** Start Data shown **

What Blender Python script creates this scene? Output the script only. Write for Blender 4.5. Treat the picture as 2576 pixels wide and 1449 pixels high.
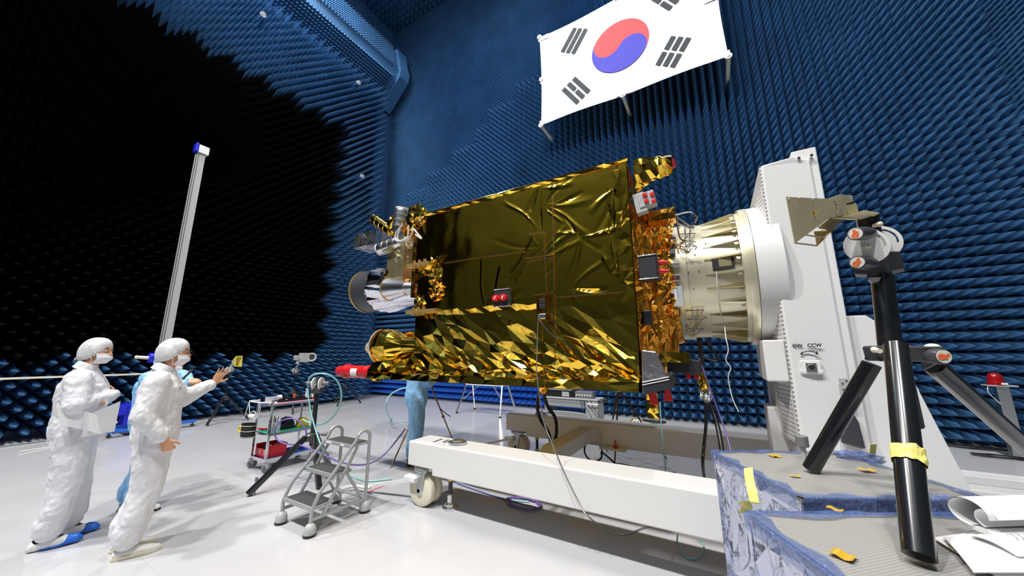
import bpy, bmesh, math, random
import numpy as np
from mathutils import Vector, Matrix, Euler, noise
from mathutils.geometry import delaunay_2d_cdt
PI = math.pi
SC = bpy.context.scene
for o in list(bpy.data.objects): bpy.data.objects.remove(o, do_unlink=True)
COL = SC.collection

# ---------------------------------------------------------------- camera
F_PX, PITCH, YAW, CAM_H = 868.0, math.radians(10.9), math.radians(30.25), 1.6
cam_d = bpy.data.cameras.new('camera'); cam = bpy.data.objects.new('camera', cam_d); COL.objects.link(cam)
cam_d.sensor_fit = 'HORIZONTAL'; cam_d.sensor_width = 36.0; cam_d.lens = 36.0 * F_PX / 2576.0
cam_d.clip_start = 0.05; cam_d.clip_end = 100
cam.location = (0, 0, CAM_H); cam.rotation_euler = (PI/2 + PITCH, 0, YAW)
SC.camera = cam

# ---------------------------------------------------------------- world, lights, exposure
w = bpy.data.worlds.new('world'); SC.world = w; w.use_nodes = True
w.node_tree.nodes['Background'].inputs[0].default_value = (0.62, 0.72, 1.0, 1)
w.node_tree.nodes['Background'].inputs[1].default_value = 0.11
SC.view_settings.view_transform = 'Standard'; SC.view_settings.look = 'None'
SC.view_settings.gamma = 1.0; SC.view_settings.use_curve_mapping = False
SC.view_settings.exposure = 0.0
def area(name, loc, target, size, power, col=(1, 1, 1)):
    d = bpy.data.lights.new(name, 'AREA'); d.shape = 'DISK'; d.size = size; d.energy = power; d.color = col
    o = bpy.data.objects.new(name, d); COL.objects.link(o); o.location = loc
    o.rotation_euler = (Vector(target) - Vector(loc)).to_track_quat('-Z', 'Y').to_euler()
    return o
LP = 0.40
for i, (lx, ly, p) in enumerate([(-8.0, -4.6, 1.25), (-3.4, -4.6, 1.3), (1.6, -4.6, 1.2), (-9.6, 4.2, .6), (-3.6, 6.6, .22), (4.2, 4.6, .4)]):
    area('ceiling_lamp_light', (lx, ly, 16.6), (lx*.8, ly*.7 + 1.0, 0), 0.9, 3300*p*LP, (1.0, .985, .965))

# ---------------------------------------------------------------- pixel to place (design helper)
_fw = np.array([-math.sin(YAW), math.cos(YAW)]); _rt = np.array([math.cos(YAW), math.sin(YAW)])
def ray(x, y):
    r = (x-1288)/F_PX; u = (724.5-y)/F_PX
    F = math.cos(PITCH) - u*math.sin(PITCH); Z = math.sin(PITCH) + u*math.cos(PITCH)
    d = F*_fw + r*_rt
    return Vector((d[0], d[1], Z))
C0 = Vector((0, 0, CAM_H))
def atz(x, y, z=0.0): d = ray(x, y); return C0 + d*((z-CAM_H)/d.z)
def aty(x, y, Y): d = ray(x, y); return C0 + d*(Y/d.y)
def atx(x, y, X): d = ray(x, y); return C0 + d*(X/d.x)
def pix(P):
    P = Vector(P) - C0; F = P.x*_fw[0] + P.y*_fw[1]; r = P.x*_rt[0] + P.y*_rt[1]
    dz = F*math.cos(PITCH) + P.z*math.sin(PITCH); u = -F*math.sin(PITCH) + P.z*math.cos(PITCH)
    return (1288+F_PX*r/dz, 724.5-F_PX*u/dz)

# ---------------------------------------------------------------- materials
def lin(c):
    c = c/255.0
    return c/12.92 if c <= .04045 else ((c+.055)/1.055)**2.4
def rgb(r, g, b): return (lin(r), lin(g), lin(b), 1)
MATS = {}
def mat(name, col, rough=.5, metal=0.0, bump=None, spec=None, trans=0.0, emit=None, alpha=None, coat=0.0, var=None, ior=None, sss=0.0):
    """bump=(scale, strength, distance[, stretch]) ; var=(scale, amount)"""
    m = bpy.data.materials.new(name); m.use_nodes = True; nt = m.node_tree; b = nt.nodes['Principled BSDF']
    b.inputs['Base Color'].default_value = col; b.inputs['Roughness'].default_value = rough; b.inputs['Metallic'].default_value = metal
    if spec is not None: b.inputs['Specular IOR Level'].default_value = spec
    if trans: b.inputs['Transmission Weight'].default_value = trans
    if ior: b.inputs['IOR'].default_value = ior
    if coat: b.inputs['Coat Weight'].default_value = coat; b.inputs['Coat Roughness'].default_value = .06
    if alpha is not None: b.inputs['Alpha'].default_value = alpha
    if sss: b.inputs['Subsurface Weight'].default_value = sss; b.inputs['Subsurface Radius'].default_value = (.012, .005, .003); b.inputs['Subsurface Scale'].default_value = .5
    if emit: b.inputs['Emission Color'].default_value = emit[0]; b.inputs['Emission Strength'].default_value = emit[1]
    tc = nt.nodes.new('ShaderNodeTexCoord')
    if bump:
        mp = nt.nodes.new('ShaderNodeMapping'); nt.links.new(tc.outputs['Object'], mp.inputs[0])
        if len(bump) > 3: mp.inputs['Scale'].default_value = bump[3]
        n = nt.nodes.new('ShaderNodeTexNoise'); n.inputs['Scale'].default_value = bump[0]; n.inputs['Detail'].default_value = 3
        n.inputs['Distortion'].default_value = .6
        bp = nt.nodes.new('ShaderNodeBump'); bp.inputs['Strength'].default_value = bump[1]; bp.inputs['Distance'].default_value = bump[2]
        nt.links.new(mp.outputs[0], n.inputs['Vector']); nt.links.new(n.outputs['Fac'], bp.inputs['Height']); nt.links.new(bp.outputs[0], b.inputs['Normal'])
    if var:
        n2 = nt.nodes.new('ShaderNodeTexNoise'); n2.inputs['Scale'].default_value = var[0]; n2.inputs['Detail'].default_value = 4
        nt.links.new(tc.outputs['Object'], n2.inputs['Vector'])
        mx = nt.nodes.new('ShaderNodeMixRGB'); mx.blend_type = 'MULTIPLY'; mx.inputs['Color1'].default_value = col
        cr = nt.nodes.new('ShaderNodeValToRGB'); a = 1-var[1]
        cr.color_ramp.elements[0].position = .35; cr.color_ramp.elements[0].color = (a, a, a, 1); cr.color_ramp.elements[1].position = .65; cr.color_ramp.elements[1].color = (1, 1, 1, 1)
        mx.inputs['Fac'].default_value = 1
        nt.links.new(n2.outputs['Fac'], cr.inputs[0]); nt.links.new(cr.outputs[0], mx.inputs['Color2']); nt.links.new(mx.outputs[0], b.inputs['Base Color'])
    MATS[name] = m
    return m
M = MATS
mat('foam_blue', (.060, .172, .355, 1), .36, spec=.55, var=(1.3, .2))
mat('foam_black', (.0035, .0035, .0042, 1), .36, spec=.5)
mat('foam_bright', (.035, .16, .62, 1), .4, spec=.5)
mat('foam_flat', (.045, .14, .33, 1), .6, spec=.3, var=(.7, .15))
mat('far_wall', (.027, .040, .046, 1), .8, spec=.2)
mat('gold_foil', (.95, .60, .055, 1), .10, 1.0, bump=(5, .25, .008))
mat('gold_crumple', (.96, .62, .075, 1), .11, 1.0, bump=(9, .35, .008))
mat('orange_foil', (.95, .42, .05, 1), .14, 1.0, bump=(26, .8, .02, (1, 1, .35)))
mat('silver_foil', (.82, .82, .86, 1), .12, 1.0, bump=(22, .6, .012))
mat('silver_soft', (.80, .80, .84, 1), .3, 1.0, bump=(9, .5, .02))
mat('gold_tape', (.95, .72, .35, 1), .2, 1.0)
mat('aluminium', (.80, .80, .80, 1), .28, 1.0)
mat('steel_bright', (.75, .76, .78, 1), .12, 1.0)
mat('zinc', (.62, .65, .66, 1), .35, 1.0)
mat('alodine', (.86, .81, .60, 1), .34, .65, var=(3, .12))
mat('alodine_dark', (.55, .48, .28, 1), .35, .85)
mat('iridite', (.74, .66, .41, 1), .42, .2, var=(6, .12))
mat('brass', (.72, .50, .18, 1), .3, .7)
mat('white_paint', (.78, .78, .77, 1), .35, spec=.5)
mat('cream_paint', (.78, .772, .755, 1), .35, spec=.5)
mat('white_cloth', (.80, .80, .81, 1), .85, spec=.2)
mat('white_plastic', (.82, .82, .80, 1), .4)
mat('cream_plastic', (.78, .74, .58, 1), .4)
mat('black_plastic', (.012, .012, .014, 1), .35)
mat('black_matte', (.010, .010, .011, 1), .7)
mat('black_satin', (.009, .010, .012, 1), .22, coat=.4)
mat('black_cloth', (.018, .019, .024, 1), .6)
mat('dark_grey', (.05, .052, .058, 1), .4)
mat('mid_grey', (.18, .185, .19, 1), .45)
mat('light_grey', (.45, .46, .46, 1), .4)
mat('grey_paint', (.30, .32, .32, 1), .35)
mat('silver_grey', (.42, .44, .44, 1), .32, .35)
mat('step_rubber', (.045, .046, .048, 1), .75, bump=(300, .5, .002))
mat('red_plastic', (.62, .015, .02, 1), .35)
mat('red_lamp', (.45, .008, .01, 1), .12, trans=.3, coat=.6)
mat('blue_paint', (.01, .02, .55, 1), .35)
mat('blue_plastic', (.02, .16, .72, 1), .4)
mat('yellow_paint', (.80, .58, .03, 1), .45)
mat('yellow_tape', (.86, .78, .22, 1), .6, bump=(30, .4, .004))
mat('amber_tape', (.58, .36, .03, 1), .25)
mat('orange_ink', (.88, .16, .03, 1), .5)
mat('green_mat', (.05, .42, .30, 1), .5)
mat('pink_edge', (.80, .42, .55, 1), .5)
mat('wood', (.26, .13, .05, 1), .5)
mat('dark_wood', (.07, .03, .018, 1), .45)
mat('paper', (.84, .84, .85, 1), .8)
mat('ink', (.02, .02, .022, 1), .6)
mat('skin', rgb(214, 160, 124), .5, sss=.15)
mat('hair', (.012, .010, .009, 1), .5)
mat('glass_clear', (.9, .95, .97, 1), .05, trans=.9, ior=1.3)
mat('clear_box', (.8, .85, .92, 1), .1, alpha=.45)
mat('cable_black', (.008, .008, .009, 1), .4)
mat('cable_teal', (.30, .62, .60, 1), .4)
mat('cable_purple', (.20, .13, .42, 1), .4)
mat('cable_white', (.75, .75, .72, 1), .4)
mat('red_line', (.75, .05, .09, 1), .6)
mat('flag_white', (.80, .80, .85, 1), .7)
mat('flag_red', (.80, .075, .085, 1), .7)
mat('flag_blue', (.06, .055, .52, 1), .7)
mat('flag_black', (.028, .038, .045, 1), .7)
mat('suit_white', (.79, .795, .825, 1), .6, bump=(9, .9, .035, (1, 1, .55)), spec=.3)
mat('suit_blue', (.27, .54, .86, 1), .55, bump=(9, .9, .035, (1, 1, .45)), spec=.35)
mat('cap_white', (.78, .79, .80, 1), .6, bump=(16, 1.0, .02, (1, 1, .5)), alpha=.95)
mat('mask_white', (.84, .84, .86, 1), .8, bump=(1, .0, .001))
mat('mat_cloth', (.30, .295, .28, 1), .45, spec=.4)
mat('film_blue', (.10, .17, .42, 1), .05, alpha=.55, bump=(30, .9, .02), spec=1.0)
mat('film_silver', (.56, .60, .74, 1), .12, .85, bump=(7, .6, .03))
mat('white_ar', (.80, .78, .74, 1), .5)
mat('knob_grey', (.055, .057, .065, 1), .35)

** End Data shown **

* _What you will do_: Your task is to reproduce exactly the lines from the start of the data above through the line containing "SC.camera = cam", leaving every picture out.

* _Result of this task_:
What Blender Python script creates this scene? Output the script only. Write for Blender 4.5. Treat the picture as 2576 pixels wide and 1449 pixels high.
import bpy, bmesh, math, random
import numpy as np
from mathutils import Vector, Matrix, Euler, noise
from mathutils.geometry import delaunay_2d_cdt
PI = math.pi
SC = bpy.context.scene
for o in list(bpy.data.objects): bpy.data.objects.remove(o, do_unlink=True)
COL = SC.collection

# ---------------------------------------------------------------- camera
F_PX, PITCH, YAW, CAM_H = 868.0, math.radians(10.9), math.radians(30.25), 1.6
cam_d = bpy.data.cameras.new('camera'); cam = bpy.data.objects.new('camera', cam_d); COL.objects.link(cam)
cam_d.sensor_fit = 'HORIZONTAL'; cam_d.sensor_width = 36.0; cam_d.lens = 36.0 * F_PX / 2576.0
cam_d.clip_start = 0.05; cam_d.clip_end = 100
cam.location = (0, 0, CAM_H); cam.rotation_euler = (PI/2 + PITCH, 0, YAW)
SC.camera = cam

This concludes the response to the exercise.